Come out to the Meridian Room on Monday, February 11th, to see works of art by three talented local ink artists. Larry Carey, Miguel Aguilar, and Alison Welsh are three unique artists that take ink to a new, beautiful and fun level. From Larry’s intricate mandalas to Miguel’s humorous horror characters to Alison’s delicate portraits, there is a little ink for everyone.

ink.jpg

… and it’s 1/2 price draught beers too!


Tomorrow:

A close look at the mastermind behind Formal: Sergio Garcia. All I have to say is you'd better dress up on Saturday...



Friday, February 8, 2008

More Weekend Stuffs

Space is the place again!

by Dylan

From Hal:

"I'm having a potluck dinner with two of my favorite music group o'souls... The Listener Project and Telegraph Canyon on this Friday in SPACE (my home) at 8pm.

It's something different and hopefully fun for all and a chance to get to know the peeps behind the brilliance in their art. Bring a dish, your own booze, and 5 big ones...and get ready for a good night w/good peeps in SPACE."

SPACE Studio
2814 Main St.
Dallas, Tx

note: Space is Hal's home, not a club or bar, please conduct yer hides accordingly. :)

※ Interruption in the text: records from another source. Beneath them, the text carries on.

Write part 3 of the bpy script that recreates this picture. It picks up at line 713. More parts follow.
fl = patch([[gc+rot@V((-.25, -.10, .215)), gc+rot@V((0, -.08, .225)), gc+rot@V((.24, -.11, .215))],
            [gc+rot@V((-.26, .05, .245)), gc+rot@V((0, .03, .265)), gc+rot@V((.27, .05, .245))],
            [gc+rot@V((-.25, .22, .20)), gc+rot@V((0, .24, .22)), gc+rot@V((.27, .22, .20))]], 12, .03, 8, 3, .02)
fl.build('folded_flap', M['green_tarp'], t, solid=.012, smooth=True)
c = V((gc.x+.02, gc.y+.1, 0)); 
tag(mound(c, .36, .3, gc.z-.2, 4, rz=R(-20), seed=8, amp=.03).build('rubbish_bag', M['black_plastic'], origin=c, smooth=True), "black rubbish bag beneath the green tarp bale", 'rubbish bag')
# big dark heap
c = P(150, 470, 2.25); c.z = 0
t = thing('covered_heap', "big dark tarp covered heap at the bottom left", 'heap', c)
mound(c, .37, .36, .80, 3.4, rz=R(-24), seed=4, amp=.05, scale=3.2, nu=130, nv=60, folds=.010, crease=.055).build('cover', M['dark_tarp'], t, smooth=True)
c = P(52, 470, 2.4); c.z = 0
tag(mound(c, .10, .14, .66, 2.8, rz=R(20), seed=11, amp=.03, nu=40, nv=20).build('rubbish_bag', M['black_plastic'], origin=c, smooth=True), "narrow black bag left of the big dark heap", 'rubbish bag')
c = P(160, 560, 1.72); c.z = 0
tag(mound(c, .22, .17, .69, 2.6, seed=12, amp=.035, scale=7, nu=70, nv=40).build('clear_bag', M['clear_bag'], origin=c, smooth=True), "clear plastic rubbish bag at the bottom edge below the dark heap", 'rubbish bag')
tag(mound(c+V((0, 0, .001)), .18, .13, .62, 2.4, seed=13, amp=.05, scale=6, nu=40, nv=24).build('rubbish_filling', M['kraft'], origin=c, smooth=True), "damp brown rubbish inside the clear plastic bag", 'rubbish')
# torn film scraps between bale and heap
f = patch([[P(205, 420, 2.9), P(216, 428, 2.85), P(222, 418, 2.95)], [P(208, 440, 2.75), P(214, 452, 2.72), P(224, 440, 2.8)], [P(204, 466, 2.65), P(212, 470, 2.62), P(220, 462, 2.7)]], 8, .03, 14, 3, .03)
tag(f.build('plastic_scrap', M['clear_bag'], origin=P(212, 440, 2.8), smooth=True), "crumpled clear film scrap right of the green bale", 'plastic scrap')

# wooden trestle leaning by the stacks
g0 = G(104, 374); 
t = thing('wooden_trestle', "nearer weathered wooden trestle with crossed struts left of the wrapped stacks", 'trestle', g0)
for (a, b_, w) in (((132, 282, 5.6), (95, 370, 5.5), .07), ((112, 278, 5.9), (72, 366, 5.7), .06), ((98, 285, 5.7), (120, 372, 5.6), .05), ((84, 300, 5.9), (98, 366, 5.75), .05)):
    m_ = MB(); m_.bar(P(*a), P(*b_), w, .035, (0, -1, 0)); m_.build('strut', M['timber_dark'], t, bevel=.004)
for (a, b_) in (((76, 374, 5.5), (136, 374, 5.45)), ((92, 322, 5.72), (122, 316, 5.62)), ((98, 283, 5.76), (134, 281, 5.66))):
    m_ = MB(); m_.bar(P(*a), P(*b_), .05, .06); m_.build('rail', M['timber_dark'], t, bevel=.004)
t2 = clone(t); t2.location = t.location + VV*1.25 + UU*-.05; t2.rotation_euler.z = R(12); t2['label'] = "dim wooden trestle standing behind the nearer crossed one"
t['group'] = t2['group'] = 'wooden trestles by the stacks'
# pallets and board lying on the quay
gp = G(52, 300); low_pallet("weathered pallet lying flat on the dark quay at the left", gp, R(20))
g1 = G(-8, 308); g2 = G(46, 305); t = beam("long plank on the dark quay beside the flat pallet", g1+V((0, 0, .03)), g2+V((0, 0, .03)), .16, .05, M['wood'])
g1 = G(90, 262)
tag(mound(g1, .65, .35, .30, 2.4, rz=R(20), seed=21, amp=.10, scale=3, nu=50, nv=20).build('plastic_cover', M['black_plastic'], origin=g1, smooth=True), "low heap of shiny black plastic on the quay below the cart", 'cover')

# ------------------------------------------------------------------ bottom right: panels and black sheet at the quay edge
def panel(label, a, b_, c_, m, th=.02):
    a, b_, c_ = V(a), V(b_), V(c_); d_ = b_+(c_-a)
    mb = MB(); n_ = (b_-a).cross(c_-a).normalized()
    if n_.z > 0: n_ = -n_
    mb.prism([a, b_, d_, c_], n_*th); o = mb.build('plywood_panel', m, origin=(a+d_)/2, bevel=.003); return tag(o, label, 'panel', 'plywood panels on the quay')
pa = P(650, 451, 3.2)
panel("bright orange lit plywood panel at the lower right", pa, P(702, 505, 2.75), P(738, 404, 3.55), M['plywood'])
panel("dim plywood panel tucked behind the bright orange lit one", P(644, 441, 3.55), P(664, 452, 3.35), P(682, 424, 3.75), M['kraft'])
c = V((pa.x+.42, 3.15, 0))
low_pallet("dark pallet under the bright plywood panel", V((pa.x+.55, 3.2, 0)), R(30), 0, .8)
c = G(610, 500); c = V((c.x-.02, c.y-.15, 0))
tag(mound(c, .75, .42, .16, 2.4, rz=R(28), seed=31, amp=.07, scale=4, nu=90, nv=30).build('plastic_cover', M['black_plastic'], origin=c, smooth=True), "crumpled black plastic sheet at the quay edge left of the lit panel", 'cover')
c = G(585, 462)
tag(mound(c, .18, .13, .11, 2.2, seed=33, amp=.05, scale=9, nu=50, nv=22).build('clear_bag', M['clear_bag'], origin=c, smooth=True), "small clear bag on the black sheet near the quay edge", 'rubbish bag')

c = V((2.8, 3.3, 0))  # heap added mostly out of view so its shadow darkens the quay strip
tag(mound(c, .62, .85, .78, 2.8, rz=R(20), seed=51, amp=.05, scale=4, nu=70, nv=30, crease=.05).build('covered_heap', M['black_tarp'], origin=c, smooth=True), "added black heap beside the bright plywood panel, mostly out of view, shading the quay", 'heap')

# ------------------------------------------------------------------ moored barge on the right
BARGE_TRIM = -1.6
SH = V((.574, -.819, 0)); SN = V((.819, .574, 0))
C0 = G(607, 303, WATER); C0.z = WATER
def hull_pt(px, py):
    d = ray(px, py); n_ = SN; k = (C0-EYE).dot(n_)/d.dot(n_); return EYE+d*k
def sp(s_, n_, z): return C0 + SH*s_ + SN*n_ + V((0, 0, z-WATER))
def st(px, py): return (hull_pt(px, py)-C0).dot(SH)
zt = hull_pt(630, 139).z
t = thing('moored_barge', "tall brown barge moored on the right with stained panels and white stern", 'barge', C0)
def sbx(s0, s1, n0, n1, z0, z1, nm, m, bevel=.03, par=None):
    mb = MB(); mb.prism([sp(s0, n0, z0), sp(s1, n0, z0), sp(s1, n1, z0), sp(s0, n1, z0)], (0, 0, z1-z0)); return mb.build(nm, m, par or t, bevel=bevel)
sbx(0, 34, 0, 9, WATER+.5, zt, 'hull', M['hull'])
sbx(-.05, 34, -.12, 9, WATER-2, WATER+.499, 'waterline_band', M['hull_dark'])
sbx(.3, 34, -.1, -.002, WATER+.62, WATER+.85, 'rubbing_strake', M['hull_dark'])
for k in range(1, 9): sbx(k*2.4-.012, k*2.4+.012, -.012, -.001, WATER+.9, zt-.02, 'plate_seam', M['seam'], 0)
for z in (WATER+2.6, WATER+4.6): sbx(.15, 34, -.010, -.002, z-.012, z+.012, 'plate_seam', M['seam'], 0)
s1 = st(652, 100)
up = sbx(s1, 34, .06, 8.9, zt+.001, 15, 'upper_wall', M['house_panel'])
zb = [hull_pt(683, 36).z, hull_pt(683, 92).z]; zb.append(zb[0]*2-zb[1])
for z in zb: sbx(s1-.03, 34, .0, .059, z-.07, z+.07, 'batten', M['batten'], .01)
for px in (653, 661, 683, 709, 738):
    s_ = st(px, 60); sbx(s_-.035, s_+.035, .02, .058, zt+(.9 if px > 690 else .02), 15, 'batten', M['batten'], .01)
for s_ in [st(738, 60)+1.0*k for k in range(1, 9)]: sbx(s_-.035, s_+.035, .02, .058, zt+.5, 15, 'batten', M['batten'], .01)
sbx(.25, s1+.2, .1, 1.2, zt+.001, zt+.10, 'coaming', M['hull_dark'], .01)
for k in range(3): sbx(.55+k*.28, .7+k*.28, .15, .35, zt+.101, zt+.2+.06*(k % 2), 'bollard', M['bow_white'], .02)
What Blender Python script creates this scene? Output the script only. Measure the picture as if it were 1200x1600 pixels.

Sloppyworld is calling this a double awesome rock show. I agree.




Derby Girls!!!!!!!!!!!!!!



... and Good Records put out their super informative new newsletter today. Didn't get one? I''l make it easy for you. Click here to find out about all the neat stuff you should be listening to according to the great guys at the record store.


I Love Lisa

I JUST found out about these two art shows. Lisa's art is awesome, and she has a pretty smile too.



Awakinging the Heart
DATE: Friday, February 8
TIME: 7pm - 9pm
LOCATION: Unity Church
3425 Greenville
Dallas, Texas 75206


"The upper room gallery is proud to present the works of six local artists that have worked independently to show what they feel represents the awakening of the Heart, the spirit that lies beneath all that is and all that is essential."


the offer

El Corazon
DATE: Saturday, February 9
TIME: 7-9pm
LOCATION: 521 E. Lawther Drive
Dallas, Texas 75218

"A passionate and eclectic exhibition of diverse creations inspired by the heart."

Reception program:

7 PM - Comida del Corazón (Food from the Heart)

A Valentine's Day-inspired cooking demonstration and tasting presented by Guadalupe Díaz de León

8 PM - Music From Latin America
Dallas-based group, Cantares, presents a lively show of indigenous and traditional music and dance that explore the various cultures from South America.